Ja jak tylko wyrwie się z domu zawsze mnie ciągnie do jednej kwiaciarni, a tam wiecznie coś mi się w ręce pcha. Cieszę się, że i Tobie spodobało się w mojej altance. Pozdrawiam
Możesz się rozgościć i w realu, na pewno Cię nie będę wyrzucać, lubisz siedzieć na huśtawce, czy krześle?
Mam zamiar zrobić trzecią rurę, ale już troszkę za chłodno na takie posiadówki.
Dorotka jeszcze raz przeglądam Twój wątek jeżeli masz takie trudności wodne to nalezą się wyrazy podziwu. Tak pięknie wszystko rośnie mam nadzieję, że już sporo deszczu spadło i podlało twoje roślinki.
Rury bombowe. Poddałaś mi pomysł z tą rurą mam dużo cegły ceramicznej obrzynków jak robiliśmy różne obróbki przy domu. Ciągle to trzymam w skrzyniach może w zimie coś zrobię. Czy te twoje rury są ciężkie?
Lepiłaś na ceresicie takim do układania kafli?
Jeszcze chciałam zapytać rutewkę masz 3 lata czy dobrze u Ciebie kwitnie.
Ja mam 3 rutewki fioletowe kupione w tym roku małe wyrosły, ale już kwitły wiem, że lubią kwaśną ziemię i nie należy trzymać zawsze wilgotną ziemię.
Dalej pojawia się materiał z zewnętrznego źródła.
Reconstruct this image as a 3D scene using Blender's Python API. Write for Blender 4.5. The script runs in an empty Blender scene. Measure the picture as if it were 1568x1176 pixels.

Zastanawiam się, że nie wykopać ich na zime i nie trzymać w zimnym garażu.
Rabaty podlewam cały sezon, tylko na trawnik brakuje mi wody. Obecnie niebo ładnie podlało ogródek.
Rury są dość ciężkie, doszedł przecież klej i płytki. Jutro spytam ema co to był za klej, bo mam odsypane w wiadereczko. Na pewno z tych resztek ceglanych można coś ciekawego zrobić, musisz tylko ciekawą inspracje znaleźć, lub wymyślić. Nie wiem jak duże masz te kawałki, ale myślę, że w Twoim przypadku lepiej by było np obmurować wiadro, lub jakiś pojemnik plastikowy.
Ta różowa rutewka kwitnie słabo, o wilgotność dbam, może za mało dałam jej kwaśnego nawozu. Moje dobrze zimują w gruncie, nawet nie nakrywam ich na zimę.
Na moskitiery kupiłam czarną firankę z metra. Na jedną ściankę musiałam dać dwie długości tak mi pasowało z szerokości materiału.